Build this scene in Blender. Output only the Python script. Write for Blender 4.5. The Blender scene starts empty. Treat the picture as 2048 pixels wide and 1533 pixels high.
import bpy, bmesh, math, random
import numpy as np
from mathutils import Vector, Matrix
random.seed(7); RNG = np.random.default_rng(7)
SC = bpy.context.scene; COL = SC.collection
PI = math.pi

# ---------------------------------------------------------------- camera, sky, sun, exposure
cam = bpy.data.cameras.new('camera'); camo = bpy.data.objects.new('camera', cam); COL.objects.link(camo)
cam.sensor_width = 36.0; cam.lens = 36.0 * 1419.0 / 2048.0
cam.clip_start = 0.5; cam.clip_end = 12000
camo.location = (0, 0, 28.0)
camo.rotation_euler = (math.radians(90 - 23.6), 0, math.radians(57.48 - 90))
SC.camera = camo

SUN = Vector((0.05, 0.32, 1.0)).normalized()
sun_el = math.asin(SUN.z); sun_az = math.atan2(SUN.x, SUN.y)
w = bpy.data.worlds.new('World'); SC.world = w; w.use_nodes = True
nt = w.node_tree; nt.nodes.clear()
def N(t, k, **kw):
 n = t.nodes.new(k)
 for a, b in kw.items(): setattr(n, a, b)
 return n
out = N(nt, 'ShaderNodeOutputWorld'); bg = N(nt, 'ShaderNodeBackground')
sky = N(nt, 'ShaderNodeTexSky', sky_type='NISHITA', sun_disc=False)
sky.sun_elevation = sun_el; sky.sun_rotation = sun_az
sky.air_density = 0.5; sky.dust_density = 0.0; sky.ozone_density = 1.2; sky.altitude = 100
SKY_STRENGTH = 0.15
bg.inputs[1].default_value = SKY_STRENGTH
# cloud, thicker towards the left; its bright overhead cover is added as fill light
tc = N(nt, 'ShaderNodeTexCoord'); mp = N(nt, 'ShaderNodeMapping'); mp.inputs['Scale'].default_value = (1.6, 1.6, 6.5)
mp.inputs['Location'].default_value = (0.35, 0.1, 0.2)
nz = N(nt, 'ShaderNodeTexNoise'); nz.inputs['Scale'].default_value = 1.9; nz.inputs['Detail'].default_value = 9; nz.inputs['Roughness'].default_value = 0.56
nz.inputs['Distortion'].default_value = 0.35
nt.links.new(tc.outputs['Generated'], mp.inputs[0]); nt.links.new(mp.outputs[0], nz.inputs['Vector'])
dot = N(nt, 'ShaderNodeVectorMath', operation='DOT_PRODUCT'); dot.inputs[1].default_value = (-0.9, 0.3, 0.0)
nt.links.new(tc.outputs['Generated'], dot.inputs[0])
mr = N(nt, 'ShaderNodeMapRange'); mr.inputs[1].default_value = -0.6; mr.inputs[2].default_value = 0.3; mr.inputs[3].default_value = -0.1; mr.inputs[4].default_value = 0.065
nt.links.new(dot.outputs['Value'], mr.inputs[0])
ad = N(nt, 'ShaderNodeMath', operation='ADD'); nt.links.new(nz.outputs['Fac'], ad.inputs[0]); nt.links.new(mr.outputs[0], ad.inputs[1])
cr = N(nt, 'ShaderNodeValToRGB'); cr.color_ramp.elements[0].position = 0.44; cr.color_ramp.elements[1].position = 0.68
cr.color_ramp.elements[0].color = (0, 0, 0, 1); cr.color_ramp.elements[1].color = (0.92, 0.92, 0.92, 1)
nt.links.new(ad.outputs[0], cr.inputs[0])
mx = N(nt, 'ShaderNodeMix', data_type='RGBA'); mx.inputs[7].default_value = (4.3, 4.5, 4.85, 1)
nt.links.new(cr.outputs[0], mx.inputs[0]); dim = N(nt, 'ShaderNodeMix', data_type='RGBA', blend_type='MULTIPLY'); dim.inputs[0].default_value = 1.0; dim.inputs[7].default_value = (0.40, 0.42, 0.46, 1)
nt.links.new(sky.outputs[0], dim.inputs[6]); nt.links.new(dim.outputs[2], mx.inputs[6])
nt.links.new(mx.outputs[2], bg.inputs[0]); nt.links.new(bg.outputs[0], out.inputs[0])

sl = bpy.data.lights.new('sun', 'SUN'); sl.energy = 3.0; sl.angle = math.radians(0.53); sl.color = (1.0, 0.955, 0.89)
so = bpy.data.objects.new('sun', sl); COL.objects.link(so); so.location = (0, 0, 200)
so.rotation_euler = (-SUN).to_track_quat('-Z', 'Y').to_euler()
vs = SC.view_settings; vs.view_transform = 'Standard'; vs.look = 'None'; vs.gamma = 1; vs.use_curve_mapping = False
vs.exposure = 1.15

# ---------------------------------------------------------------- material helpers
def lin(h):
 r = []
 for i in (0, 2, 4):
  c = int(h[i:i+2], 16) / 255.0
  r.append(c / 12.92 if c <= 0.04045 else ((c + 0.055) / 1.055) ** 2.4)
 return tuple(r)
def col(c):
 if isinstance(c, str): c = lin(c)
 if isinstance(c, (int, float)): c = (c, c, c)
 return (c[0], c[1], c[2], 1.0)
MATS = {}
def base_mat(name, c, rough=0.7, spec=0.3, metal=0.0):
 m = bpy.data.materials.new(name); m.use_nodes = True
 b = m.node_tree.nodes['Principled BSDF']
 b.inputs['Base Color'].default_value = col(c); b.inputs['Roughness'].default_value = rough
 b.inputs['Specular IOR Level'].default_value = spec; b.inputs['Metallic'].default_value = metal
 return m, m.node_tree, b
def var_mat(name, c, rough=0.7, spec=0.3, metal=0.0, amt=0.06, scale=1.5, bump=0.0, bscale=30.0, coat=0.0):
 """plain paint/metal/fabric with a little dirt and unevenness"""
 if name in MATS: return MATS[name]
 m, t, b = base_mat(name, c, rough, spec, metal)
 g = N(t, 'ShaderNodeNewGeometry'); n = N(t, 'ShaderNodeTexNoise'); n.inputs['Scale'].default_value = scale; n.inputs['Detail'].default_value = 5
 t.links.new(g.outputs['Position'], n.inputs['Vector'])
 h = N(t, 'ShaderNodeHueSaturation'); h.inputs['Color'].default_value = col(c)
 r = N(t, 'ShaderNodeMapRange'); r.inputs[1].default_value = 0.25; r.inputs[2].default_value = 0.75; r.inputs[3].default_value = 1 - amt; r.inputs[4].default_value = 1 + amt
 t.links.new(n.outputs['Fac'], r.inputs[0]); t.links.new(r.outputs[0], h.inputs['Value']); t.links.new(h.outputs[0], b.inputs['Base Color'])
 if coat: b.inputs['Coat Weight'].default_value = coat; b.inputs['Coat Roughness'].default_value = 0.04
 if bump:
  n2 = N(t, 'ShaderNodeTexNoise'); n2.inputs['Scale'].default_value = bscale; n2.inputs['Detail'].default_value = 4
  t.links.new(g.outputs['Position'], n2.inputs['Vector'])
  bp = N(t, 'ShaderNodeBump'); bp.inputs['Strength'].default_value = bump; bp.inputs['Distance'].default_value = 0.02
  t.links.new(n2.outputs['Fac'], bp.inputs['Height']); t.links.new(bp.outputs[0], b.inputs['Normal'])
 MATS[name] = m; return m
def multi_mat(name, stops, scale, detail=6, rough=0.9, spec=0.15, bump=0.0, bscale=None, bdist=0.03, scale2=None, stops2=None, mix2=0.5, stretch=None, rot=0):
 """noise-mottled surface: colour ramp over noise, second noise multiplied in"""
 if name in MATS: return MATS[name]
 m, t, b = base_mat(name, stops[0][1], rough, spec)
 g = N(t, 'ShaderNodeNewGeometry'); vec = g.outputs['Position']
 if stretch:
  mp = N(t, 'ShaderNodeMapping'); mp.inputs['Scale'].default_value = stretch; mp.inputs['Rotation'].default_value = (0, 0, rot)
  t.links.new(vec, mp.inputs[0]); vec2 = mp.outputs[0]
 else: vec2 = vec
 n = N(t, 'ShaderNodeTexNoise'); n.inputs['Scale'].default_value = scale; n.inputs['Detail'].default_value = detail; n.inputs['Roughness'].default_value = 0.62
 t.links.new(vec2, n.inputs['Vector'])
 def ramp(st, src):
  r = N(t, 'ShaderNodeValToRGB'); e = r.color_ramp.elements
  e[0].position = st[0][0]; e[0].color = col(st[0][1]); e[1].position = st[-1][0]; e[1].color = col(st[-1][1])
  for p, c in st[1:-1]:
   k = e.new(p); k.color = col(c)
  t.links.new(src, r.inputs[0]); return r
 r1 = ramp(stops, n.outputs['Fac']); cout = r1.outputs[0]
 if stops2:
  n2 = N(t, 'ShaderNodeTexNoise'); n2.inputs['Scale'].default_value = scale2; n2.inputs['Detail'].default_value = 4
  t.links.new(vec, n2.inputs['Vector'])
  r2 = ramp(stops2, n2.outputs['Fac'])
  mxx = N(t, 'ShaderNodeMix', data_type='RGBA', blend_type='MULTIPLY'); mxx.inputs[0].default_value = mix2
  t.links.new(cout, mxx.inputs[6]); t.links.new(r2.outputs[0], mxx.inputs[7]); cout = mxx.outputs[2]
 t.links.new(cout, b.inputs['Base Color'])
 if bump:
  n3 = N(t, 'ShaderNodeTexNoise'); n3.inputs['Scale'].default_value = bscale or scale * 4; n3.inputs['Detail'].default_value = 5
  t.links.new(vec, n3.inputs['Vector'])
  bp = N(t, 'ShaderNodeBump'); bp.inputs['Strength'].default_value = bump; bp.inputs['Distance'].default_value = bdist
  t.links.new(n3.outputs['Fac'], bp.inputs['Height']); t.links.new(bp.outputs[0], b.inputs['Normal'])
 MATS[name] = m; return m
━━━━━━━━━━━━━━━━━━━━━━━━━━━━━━
• **Exercise details**: Emit, unaltered, the lines from the top of the listing down through the line that holds "PI = math.pi"; emit nothing else.

• **Result of the task**:
Build this scene in Blender. Output only the Python script. Write for Blender 4.5. The Blender scene starts empty. Treat the picture as 2048 pixels wide and 1533 pixels high.
import bpy, bmesh, math, random
import numpy as np
from mathutils import Vector, Matrix
random.seed(7); RNG = np.random.default_rng(7)
SC = bpy.context.scene; COL = SC.collection
PI = math.pi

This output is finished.